Not content with attempting to work with Congress, even in the first two years of his presidency when his party held a majority in both houses, President Obama bragged, “I’ve got a pen and I’ve got a phone,” and then promptly embarked on the most ambitious – and unlawful series of Executive Orders in presidential history.

Defenders of Obama’s actions will point out that other presidents also issued such orders, ignoring that it isn’t the number that is significant, but rather the constitutionality and subject matter of the president’s unilateral actions that should be of concern.

In fact, Obama’s EOs have been struck down by the U.S. Supreme Court for exceeding his constitutional authority.

Now, one of his most cherished and most controversial orders, the Deferred Action for Childhood Arrivals (DACA), which effectively granted amnesty to 4 million adults who had been brought to the United States as children illegally by their parents and made no move to become legal citizens, is at the center of a debate between the incoming Trump administration and a bipartisan effort in Congress with far-reaching consequences.

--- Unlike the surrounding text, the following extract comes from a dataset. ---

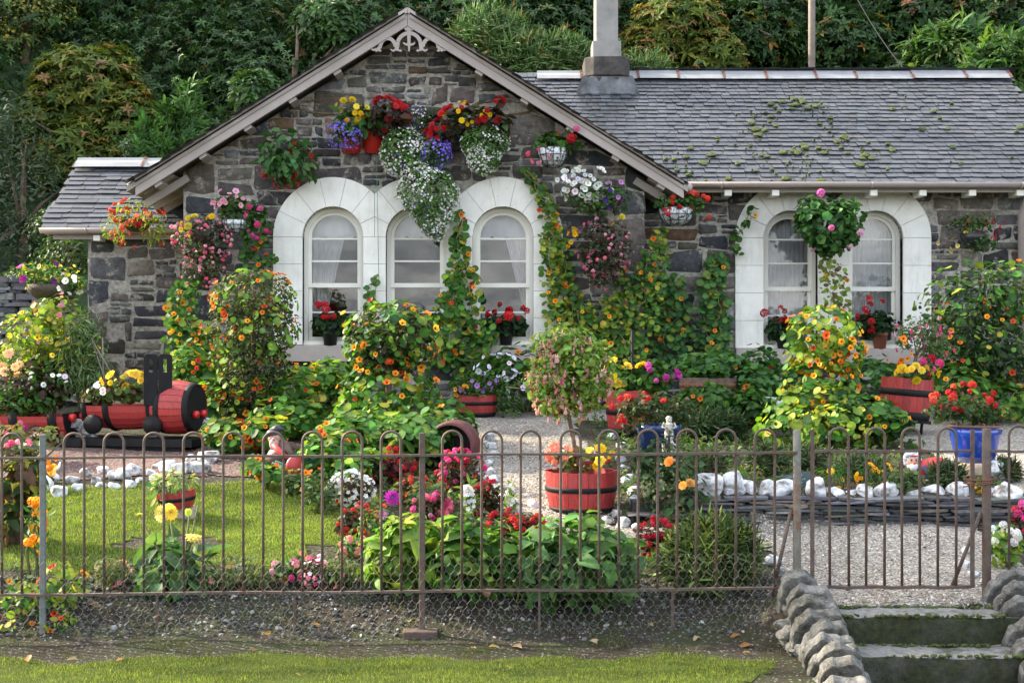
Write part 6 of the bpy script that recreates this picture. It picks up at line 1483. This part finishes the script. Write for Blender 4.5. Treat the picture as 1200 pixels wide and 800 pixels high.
# funnel board (two boards with slots)
cw_=cb_-axd*.16-np.array([0,.2,0]); zt=P(0,412,d0)[2]; zb=P(0,474,d0)[2]
g=Geo(); wv2=.135
def fb(x0,x1):
    zz=zt-.02
    return [(x0,zb),(x1,zb),(x1,zz-.02),(x1-.02,zz),(x0+.02,zz),(x0,zz-.02)]
g.prism([fb(-wv2,-.003),[(-.085,zt-.20),(-.05,zt-.20),(-.05,zt-.07),(-.085,zt-.07)]],-.02,.02); g.prism([fb(.003,wv2),[(.05,zt-.20),(.085,zt-.20),(.085,zt-.07),(.05,zt-.07)]],-.02,.02)
for i,v in enumerate(g.V): vv=v.copy(); z=vv[:,2].copy(); vv[:,2]=0; vv=vv@rotz(YAW+R_(22)).T; vv[:,2]=z; g.V[i]=vv+np.array([cw_[0]+.02,cw_[1]-.02,0])
bevel(pl.add(g,'funnel_board','black'),.004)
end=cb_+axd*(Lb*.5)
for k in (-1,1): disc(pl,end+Rz@np.array([.03,.085*k,-.065]),.036,.05,axd,'buffer','redgloss' if 'redgloss' in MAT else 'redstave')
for off in (-.78,-.14):
    for side in (-1,1): disc(pl,cb_+axd*off+fr*.235*side+np.array([0,0,-.165]),.096,.04,fr,'wheel','black')
zg=float(ground(eng[0],d0)); g=Geo(); m=cb_-axd*.45; g.box((m[0]-.05,m[1],P(0,517,d0)[2]),(1.55,.46,.075),Rz); g.box((m[0]-.05,m[1],(P(0,517,d0)[2]-.04+zg)/2-.03),(1.3,.36,max(.03,P(0,517,d0)[2]-.04-zg+.06)),Rz); pl.add(g,'underframe','black')
bl=[pb(140,458,32,13,d0,.2),pb(118,464,18,9,d0+.05,.16)]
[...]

During the campaign, Trump stressed the need to enforce existing immigration laws already on the books and clearly resonated with voters as he carried counties that stretched across America, while Clinton’s appeal was limited to the fringe of the continent on both coasts, in the large cities and liberal northeast.

So, while Trump will have the power to use his own pen and clearly has the ability to pick up his phone and call anyone he wants – including the CEO of Carrier’s parent company and the president of Taiwan, he may wait to see if he can work with Congress on immigration reform.

That desire may be hampered by efforts on both sides of the aisle to enact legislation limiting deportations of the so-called “Dreamers” protected by Obama’s illegal immigration executive order, DACA.

Lawmakers have expressed concern that a rescission of Obama’s order would inflict undue hardship on those who had relied on the promise of a president and would now face deportation.

Senate Democratic Whip Dick Durbin (Illinois)  and Republican Sen. Lindsey Graham of South Carolina want to shield the 4 million from deported if they grew up in the United States and do not have criminal convictions.

Although Obama insisted on referring to them as “children,” in fact the order specifically applies to anyone 35-years-of-age or younger who was brought to the U.S. illegally as a child.

To date, the president-elect he has not telegraphed the disdain for working with Congress his predecessor held and may be open to a compromise that would allow him to go forward on some of his campaign promises while adopting a lenient stance on the millions impacted by the DACA “amnesty.”

Durbin says he and Graham hope to have the bill ready before Congress leaves for Christmas break, but acknowledge the odds are against it.

Republican Sen. Jeff Flake of Arizona has indicated he may join the effort – 31 percent of his state is Hispanic, but has expressed his desire to work with the Trump administration, noting that although Obama’s order was unconstitutional, “I do want to protect kids that were brought here.”